Monday, December 21, 2009

Naivete Exposed

I had no idea. I mean, I should know for goodness sake, but I didn't. Not really. Not until I saw it close up. Not until I touched it, smelled it, laughed, cried and prayed with it.

In the daylight, Penang is a tropical island paradise. It's sun and beaches and food. But at night a different Penang emerges. A Penang that is hungry and lonely and lost. When the shopowners pull down their metal gates for the night a new tenant unrolls a tattered blanket and curls up in the doorway. After the food stall owners serve their last customer, a new customer looks to be served.
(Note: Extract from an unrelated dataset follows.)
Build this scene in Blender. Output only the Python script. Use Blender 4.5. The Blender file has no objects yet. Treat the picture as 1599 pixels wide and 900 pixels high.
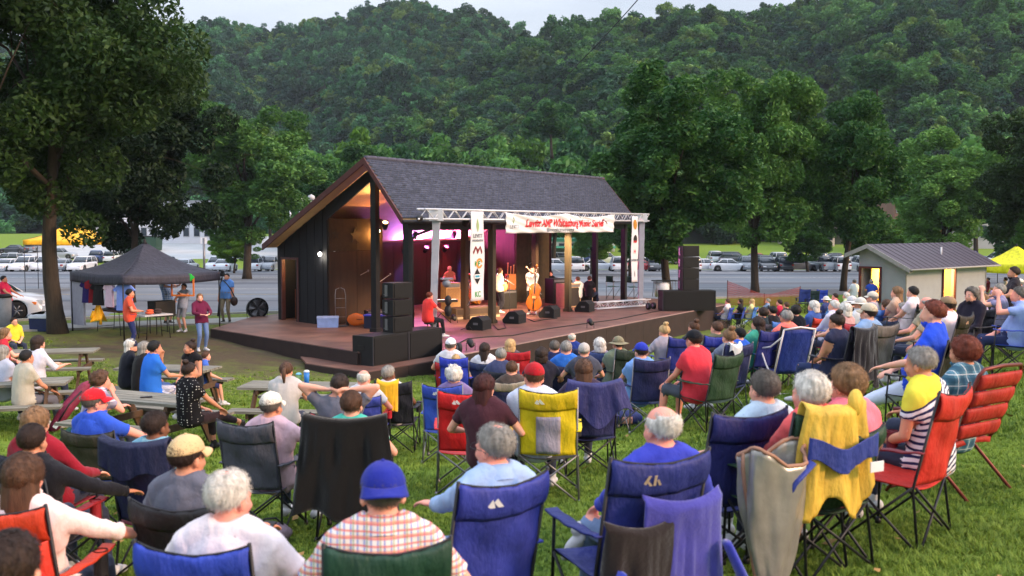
import bpy, bmesh, math, random
import numpy as np
from mathutils import Vector, Matrix, noise
random.seed(7); RNG = np.random.default_rng(7)
S = bpy.context.scene
COL = S.collection
R = math.radians
PI = math.pi

# ---------------------------------------------------------------- camera
F = 1555.0
CAMZ = 3.3
PITCH = math.atan(98/1555)
cam = bpy.data.cameras.new('camera'); camo = bpy.data.objects.new('camera', cam); COL.objects.link(camo)
cam.sensor_width = 36; cam.lens = 35; cam.clip_end = 5000; cam.clip_start = .1
camo.location = (0, 0, CAMZ); camo.rotation_euler = (PI/2-PITCH, 0, 0)
cam.dof.use_dof = True; cam.dof.focus_distance = 24; cam.dof.aperture_fstop = 3.2
S.camera = camo

# ---------------------------------------------------------------- world, sun, exposure
SUN_EL, SUN_AZ = R(24), R(112)          # azimuth clockwise from +Y: from the right and slightly behind the camera
w = bpy.data.worlds.new("World"); S.world = w; w.use_nodes = True
nt = w.node_tree; bg = nt.nodes['Background']
sky = nt.nodes.new('ShaderNodeTexSky'); sky.sky_type = 'NISHITA'; sky.sun_disc = False
sky.sun_elevation = SUN_EL; sky.sun_rotation = SUN_AZ; sky.dust_density = 4; sky.air_density = 1.2; sky.ozone_density = 2.0
hs = nt.nodes.new('ShaderNodeHueSaturation'); hs.inputs['Saturation'].default_value = .55
nt.links.new(sky.outputs[0], hs.inputs['Color'])
# cloud deck: the evening sky is closed with pale blue-grey cloud
tc = nt.nodes.new('ShaderNodeTexCoord'); cn = nt.nodes.new('ShaderNodeTexNoise'); cn.inputs['Scale'].default_value = 3.0; cn.inputs['Detail'].default_value = 5
mp = nt.nodes.new('ShaderNodeMapping'); mp.inputs['Scale'].default_value = (1, 1, 3.5)
nt.links.new(tc.outputs['Generated'], mp.inputs[0]); nt.links.new(mp.outputs[0], cn.inputs['Vector'])
cr = nt.nodes.new('ShaderNodeValToRGB'); cr.color_ramp.elements[0].color = (4.3, 4.8, 5.7, 1); cr.color_ramp.elements[1].color = (6.3, 6.7, 7.5, 1)
cr.color_ramp.elements[0].position = .35; cr.color_ramp.elements[1].position = .65
nt.links.new(cn.outputs['Fac'], cr.inputs[0])
mx = nt.nodes.new('ShaderNodeMix'); mx.data_type = 'RGBA'; mx.inputs[0].default_value = .72
nt.links.new(hs.outputs[0], mx.inputs[6]); nt.links.new(cr.outputs[0], mx.inputs[7])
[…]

The island paradise suffers from a nocturnal blight in the form of the homeless and the sex workers. I got to see this with my own eyes when I volunteered at a local shelter called Kawan House. My school and church work to help out and donate money and goods to Kawan House. Here is some info about the place from their website:

Kawan (which means ‘friend' in the Malay Language), is a drop-in Centre situated at 37 Love Lane, in Georgetown, Penang. We serve the street based community whether that be those who are homeless, drug users, sex workers and people from poor backgrounds. The Kawan ministry provides free services such as breakfast, lunch, bathing & laundry, a rest area, hair cutting facilities and referrals to other service centres. We can serve around 100 people each day we are open.

A team from Kawan goes out onto the streets of George Town every Wednesday evening to build further relationship with people on the streets and we run a street church service on Saturday mornings where around 25 people attend.

We also run a charity shop to serve the local community. We have seen that the streets of George Town is a harvest field that is ripe for harvest, yet the workers are few.

One Wednesday night I got up enough nerve to join these wonderful people in their work on the streets of Penang. It was a humbling experience to say the least. I met so many people, and they were kind and sick and empty. One man sleeping on a park bench, saw our small group walking and recognized the group from previous weeks. He called out to us and asked if we would pray for him. The experience was real and raw. One woman in our group was in the middle of a heartfelt conversation with a prostitute when the conversation was cut short because the prostitute had a customer. This same prostitute has a 5yo daughter who is often in the room during "business hours".

The work that the people at Kawan house do is remarkable. They feed and clothe and minister to the forgotten ones. It is hard to think of the Christmas season in the same way as before after seeing this. As we celebrate the birth if Christ this year, take a moment to pray for those who will not be opening any gifts.